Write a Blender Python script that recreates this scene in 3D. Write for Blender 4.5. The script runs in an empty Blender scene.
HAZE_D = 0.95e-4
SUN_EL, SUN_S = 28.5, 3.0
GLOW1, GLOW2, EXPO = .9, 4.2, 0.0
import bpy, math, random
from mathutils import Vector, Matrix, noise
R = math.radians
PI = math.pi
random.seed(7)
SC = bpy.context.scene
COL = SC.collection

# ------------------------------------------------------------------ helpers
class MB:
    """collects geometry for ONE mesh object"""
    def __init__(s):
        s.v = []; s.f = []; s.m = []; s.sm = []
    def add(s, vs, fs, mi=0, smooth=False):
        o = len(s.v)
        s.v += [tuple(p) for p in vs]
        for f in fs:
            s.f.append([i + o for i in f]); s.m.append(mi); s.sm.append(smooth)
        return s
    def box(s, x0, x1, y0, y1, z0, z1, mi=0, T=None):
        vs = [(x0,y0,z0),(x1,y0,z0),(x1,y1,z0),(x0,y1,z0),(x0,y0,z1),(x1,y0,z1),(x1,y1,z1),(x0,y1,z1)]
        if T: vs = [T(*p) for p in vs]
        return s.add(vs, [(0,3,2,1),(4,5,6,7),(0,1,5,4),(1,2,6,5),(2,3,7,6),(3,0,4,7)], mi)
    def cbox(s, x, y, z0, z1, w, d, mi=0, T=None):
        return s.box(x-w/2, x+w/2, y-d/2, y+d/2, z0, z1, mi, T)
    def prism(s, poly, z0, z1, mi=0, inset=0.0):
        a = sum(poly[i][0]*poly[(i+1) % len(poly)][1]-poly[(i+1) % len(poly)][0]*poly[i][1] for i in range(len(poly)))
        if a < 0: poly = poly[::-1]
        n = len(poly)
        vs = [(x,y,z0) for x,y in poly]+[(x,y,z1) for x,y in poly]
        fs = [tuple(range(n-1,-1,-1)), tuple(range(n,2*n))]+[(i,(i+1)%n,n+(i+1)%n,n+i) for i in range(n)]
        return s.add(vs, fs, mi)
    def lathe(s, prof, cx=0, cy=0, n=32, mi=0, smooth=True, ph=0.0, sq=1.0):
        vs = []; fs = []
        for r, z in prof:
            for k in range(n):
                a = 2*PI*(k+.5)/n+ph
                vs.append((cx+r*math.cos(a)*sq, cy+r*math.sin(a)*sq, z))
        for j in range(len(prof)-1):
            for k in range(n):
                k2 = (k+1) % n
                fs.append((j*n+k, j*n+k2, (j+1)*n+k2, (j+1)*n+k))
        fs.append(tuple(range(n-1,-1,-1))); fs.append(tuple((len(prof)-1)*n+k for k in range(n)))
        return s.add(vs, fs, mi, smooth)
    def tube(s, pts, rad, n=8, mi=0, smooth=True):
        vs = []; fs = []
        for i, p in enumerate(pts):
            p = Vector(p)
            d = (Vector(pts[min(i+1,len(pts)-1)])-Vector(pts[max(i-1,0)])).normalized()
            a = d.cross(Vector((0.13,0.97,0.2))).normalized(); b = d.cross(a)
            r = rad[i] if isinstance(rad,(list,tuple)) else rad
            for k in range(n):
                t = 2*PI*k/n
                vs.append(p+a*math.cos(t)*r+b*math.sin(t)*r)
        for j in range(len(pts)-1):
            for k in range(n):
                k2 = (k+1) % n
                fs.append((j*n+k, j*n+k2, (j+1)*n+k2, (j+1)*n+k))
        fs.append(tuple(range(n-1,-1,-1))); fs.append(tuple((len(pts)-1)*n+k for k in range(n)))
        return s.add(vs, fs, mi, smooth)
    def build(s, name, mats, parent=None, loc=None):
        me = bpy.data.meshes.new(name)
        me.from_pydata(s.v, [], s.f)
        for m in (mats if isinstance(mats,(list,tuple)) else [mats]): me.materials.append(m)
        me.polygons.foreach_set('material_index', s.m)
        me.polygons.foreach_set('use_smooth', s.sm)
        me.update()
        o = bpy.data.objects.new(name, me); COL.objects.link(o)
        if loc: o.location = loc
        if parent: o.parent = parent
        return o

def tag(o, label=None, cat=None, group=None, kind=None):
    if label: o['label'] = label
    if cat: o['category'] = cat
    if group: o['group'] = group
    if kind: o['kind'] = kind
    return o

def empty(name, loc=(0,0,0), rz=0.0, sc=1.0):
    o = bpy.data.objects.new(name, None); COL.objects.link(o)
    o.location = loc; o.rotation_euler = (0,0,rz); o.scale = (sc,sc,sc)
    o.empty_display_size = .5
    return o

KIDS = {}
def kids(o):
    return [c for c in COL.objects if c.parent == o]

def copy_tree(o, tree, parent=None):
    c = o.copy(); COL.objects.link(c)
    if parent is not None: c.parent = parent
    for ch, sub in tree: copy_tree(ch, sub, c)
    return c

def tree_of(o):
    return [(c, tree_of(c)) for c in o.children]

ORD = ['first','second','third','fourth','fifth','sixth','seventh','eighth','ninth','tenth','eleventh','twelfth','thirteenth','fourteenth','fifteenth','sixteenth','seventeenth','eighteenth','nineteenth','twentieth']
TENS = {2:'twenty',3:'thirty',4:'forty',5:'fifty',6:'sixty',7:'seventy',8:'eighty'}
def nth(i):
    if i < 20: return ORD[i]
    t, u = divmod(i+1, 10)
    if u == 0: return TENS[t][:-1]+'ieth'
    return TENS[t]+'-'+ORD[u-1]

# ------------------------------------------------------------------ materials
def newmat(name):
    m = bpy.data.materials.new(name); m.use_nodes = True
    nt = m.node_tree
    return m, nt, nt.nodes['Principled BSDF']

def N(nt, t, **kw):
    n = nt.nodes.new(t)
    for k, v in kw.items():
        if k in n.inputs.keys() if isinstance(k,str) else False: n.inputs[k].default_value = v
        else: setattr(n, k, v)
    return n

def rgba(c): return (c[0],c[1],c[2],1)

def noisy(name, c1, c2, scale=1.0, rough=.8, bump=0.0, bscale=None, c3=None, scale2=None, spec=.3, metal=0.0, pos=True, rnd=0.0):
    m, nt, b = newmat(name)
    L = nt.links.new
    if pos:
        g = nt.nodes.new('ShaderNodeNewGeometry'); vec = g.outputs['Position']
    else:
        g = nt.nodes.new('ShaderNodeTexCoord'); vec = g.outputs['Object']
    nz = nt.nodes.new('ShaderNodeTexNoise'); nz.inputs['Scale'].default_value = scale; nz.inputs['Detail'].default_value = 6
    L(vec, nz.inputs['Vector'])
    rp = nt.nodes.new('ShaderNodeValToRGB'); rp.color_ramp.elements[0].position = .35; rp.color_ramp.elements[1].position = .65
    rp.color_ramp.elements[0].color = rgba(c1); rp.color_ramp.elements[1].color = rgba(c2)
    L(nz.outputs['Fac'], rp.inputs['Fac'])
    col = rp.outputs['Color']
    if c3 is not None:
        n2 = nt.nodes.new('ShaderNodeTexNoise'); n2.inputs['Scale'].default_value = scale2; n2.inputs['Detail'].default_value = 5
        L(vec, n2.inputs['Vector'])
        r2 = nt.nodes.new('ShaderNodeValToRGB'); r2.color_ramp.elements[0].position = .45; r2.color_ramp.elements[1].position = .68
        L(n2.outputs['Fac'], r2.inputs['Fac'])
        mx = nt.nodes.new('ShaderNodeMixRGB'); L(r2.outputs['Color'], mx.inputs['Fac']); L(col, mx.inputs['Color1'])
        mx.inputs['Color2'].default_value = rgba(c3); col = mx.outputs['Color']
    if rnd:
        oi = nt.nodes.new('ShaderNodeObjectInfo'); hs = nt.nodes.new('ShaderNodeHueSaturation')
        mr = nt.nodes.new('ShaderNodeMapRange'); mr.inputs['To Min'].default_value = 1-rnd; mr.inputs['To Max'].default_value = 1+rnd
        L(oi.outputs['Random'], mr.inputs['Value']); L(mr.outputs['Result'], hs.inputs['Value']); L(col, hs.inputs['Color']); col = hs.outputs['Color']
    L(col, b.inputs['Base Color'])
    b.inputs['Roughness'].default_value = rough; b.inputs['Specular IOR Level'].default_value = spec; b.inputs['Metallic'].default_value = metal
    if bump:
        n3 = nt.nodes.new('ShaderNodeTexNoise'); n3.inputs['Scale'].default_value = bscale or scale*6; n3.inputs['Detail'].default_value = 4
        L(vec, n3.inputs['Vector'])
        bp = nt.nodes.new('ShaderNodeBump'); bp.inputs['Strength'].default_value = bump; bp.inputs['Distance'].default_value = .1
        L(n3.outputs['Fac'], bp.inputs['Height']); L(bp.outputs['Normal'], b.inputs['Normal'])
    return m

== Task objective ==
Look at the material above and copy, word for word, its lines from the first through the one containing "COL = SC.collection".

== Task response ==
Write a Blender Python script that recreates this scene in 3D. Write for Blender 4.5. The script runs in an empty Blender scene.
HAZE_D = 0.95e-4
SUN_EL, SUN_S = 28.5, 3.0
GLOW1, GLOW2, EXPO = .9, 4.2, 0.0
import bpy, math, random
from mathutils import Vector, Matrix, noise
R = math.radians
PI = math.pi
random.seed(7)
SC = bpy.context.scene
COL = SC.collection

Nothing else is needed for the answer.